Suddenly the door opened and an unknown officer entered, my roommate for the night. I put my head down, arms around my knees. He walked past and threw his flight gear on his bed, then sat down. After a pause, he asked me if anything was wrong. I simply turned my back to him and kept crying, unable to explain or share my ineffable happiness with another stranger.

Soon enough, I tore through the letter that followed, finding more of her lovely words:

Oh how I wish we could rejoice together.

We are lucky to have been given the opportunity to raise a child.

I will try to be brave and good so our baby will have a happy time inside me.

I feel like a little bird with a huge wonderful song to sing.

Please take care of yourself for the daddy must be in top shape to play, read, love, and help the baby.

The following morning, I rushed to the Officers’ Club and called Carolyn long distance at her parents’ house, 12 hours past my time. She picked up the phone. And the beauty of her hello silenced me so I could not speak. Feelings as grand and pure as chocolate flooded me, triggered by her soothing Southern lilt and words of tender admiration for her man, her private hero. Life flowed back and forth through those wires, now embracing a third one: the most beautiful telephone conversation I ever had. 

She was fine. The baby was fine. And in her voice was something new: a richness; a beginning of the wisdom we needed to guide a fresh baby into a beautiful world. That woman and that child in that moment gave me a zest and strength I had never known and helped me through my war.
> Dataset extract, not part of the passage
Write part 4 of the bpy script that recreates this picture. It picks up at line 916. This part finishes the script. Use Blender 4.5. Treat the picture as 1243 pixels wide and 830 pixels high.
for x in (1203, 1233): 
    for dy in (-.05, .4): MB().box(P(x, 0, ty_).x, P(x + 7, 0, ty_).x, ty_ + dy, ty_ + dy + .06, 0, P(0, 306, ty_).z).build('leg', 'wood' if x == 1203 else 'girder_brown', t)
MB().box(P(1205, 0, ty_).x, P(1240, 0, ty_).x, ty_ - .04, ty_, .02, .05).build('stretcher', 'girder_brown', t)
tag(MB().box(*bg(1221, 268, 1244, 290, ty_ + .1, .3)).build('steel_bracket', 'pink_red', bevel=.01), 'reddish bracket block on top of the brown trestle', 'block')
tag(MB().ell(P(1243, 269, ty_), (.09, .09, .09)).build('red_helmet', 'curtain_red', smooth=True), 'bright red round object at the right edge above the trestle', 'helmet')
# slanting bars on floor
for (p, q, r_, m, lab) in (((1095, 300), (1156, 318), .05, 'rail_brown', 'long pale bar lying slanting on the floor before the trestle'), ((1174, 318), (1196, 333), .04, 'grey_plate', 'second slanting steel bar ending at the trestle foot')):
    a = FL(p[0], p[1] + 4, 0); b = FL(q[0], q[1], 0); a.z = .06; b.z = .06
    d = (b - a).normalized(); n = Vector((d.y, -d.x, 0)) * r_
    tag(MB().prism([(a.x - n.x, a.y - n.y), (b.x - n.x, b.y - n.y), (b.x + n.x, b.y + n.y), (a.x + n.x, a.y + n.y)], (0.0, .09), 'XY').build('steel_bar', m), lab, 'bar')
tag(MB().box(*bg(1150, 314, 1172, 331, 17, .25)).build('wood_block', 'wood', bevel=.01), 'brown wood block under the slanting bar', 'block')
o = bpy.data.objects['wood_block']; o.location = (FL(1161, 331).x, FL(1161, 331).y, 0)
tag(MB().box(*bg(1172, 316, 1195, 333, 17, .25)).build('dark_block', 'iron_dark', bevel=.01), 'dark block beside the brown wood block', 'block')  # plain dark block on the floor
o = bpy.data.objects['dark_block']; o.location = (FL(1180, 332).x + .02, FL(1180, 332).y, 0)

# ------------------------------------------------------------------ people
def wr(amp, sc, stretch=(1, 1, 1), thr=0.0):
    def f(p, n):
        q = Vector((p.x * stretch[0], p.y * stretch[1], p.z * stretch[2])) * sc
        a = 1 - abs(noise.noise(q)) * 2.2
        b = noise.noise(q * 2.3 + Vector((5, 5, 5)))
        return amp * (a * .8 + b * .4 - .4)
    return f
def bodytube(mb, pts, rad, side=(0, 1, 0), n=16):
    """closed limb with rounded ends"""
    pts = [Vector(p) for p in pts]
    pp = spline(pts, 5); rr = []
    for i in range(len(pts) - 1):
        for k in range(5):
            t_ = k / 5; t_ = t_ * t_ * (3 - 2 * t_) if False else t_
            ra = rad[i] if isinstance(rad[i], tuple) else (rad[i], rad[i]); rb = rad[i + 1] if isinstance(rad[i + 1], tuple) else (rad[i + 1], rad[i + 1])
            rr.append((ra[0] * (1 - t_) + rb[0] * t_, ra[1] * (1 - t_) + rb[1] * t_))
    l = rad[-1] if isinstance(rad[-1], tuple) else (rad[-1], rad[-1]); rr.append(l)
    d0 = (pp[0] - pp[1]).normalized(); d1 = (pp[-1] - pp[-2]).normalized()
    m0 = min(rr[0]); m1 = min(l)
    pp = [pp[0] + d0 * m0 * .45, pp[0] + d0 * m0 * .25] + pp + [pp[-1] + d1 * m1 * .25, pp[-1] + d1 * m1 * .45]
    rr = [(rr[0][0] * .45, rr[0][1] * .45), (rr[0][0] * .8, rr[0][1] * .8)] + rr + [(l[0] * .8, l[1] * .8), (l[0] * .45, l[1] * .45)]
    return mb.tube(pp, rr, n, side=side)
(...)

There were other letters from my war days, of course, and audiotapes. I did not write her in return nearly as many times for reasons she did not understand and never could. But she forgave me anyway for my omissions and the accumulating wounds of war to my soul.

I kept all her letters in the basement, in a box plainly labeled. Over the years before her unexpected death at 42, she often asked me to throw her letters away. One day in anger I told her I would, but I destroyed only the box and secretly repackaged and moved the letters elsewhere, put them out of my mind along with my worst memories of Vietnam, and eventually forgot they existed.

Some years after she died and we moved away, a friend got me interested in genealogy and I started family research at the Library of Congress and the National Archives. In time I stumbled across the Civil War letters of my great-grandfather in a Georgia library. 

Then I remembered Carolyn's letters to me in Vietnam. In my search for them, I also found my letters to her she had hidden away that I thought lost, and my mother of all letters, the one so short, so simple, and so treasured from the mother of my children to me.

I insisted we name our baby after her, and when that little girl grew up, she did the same with her daughters.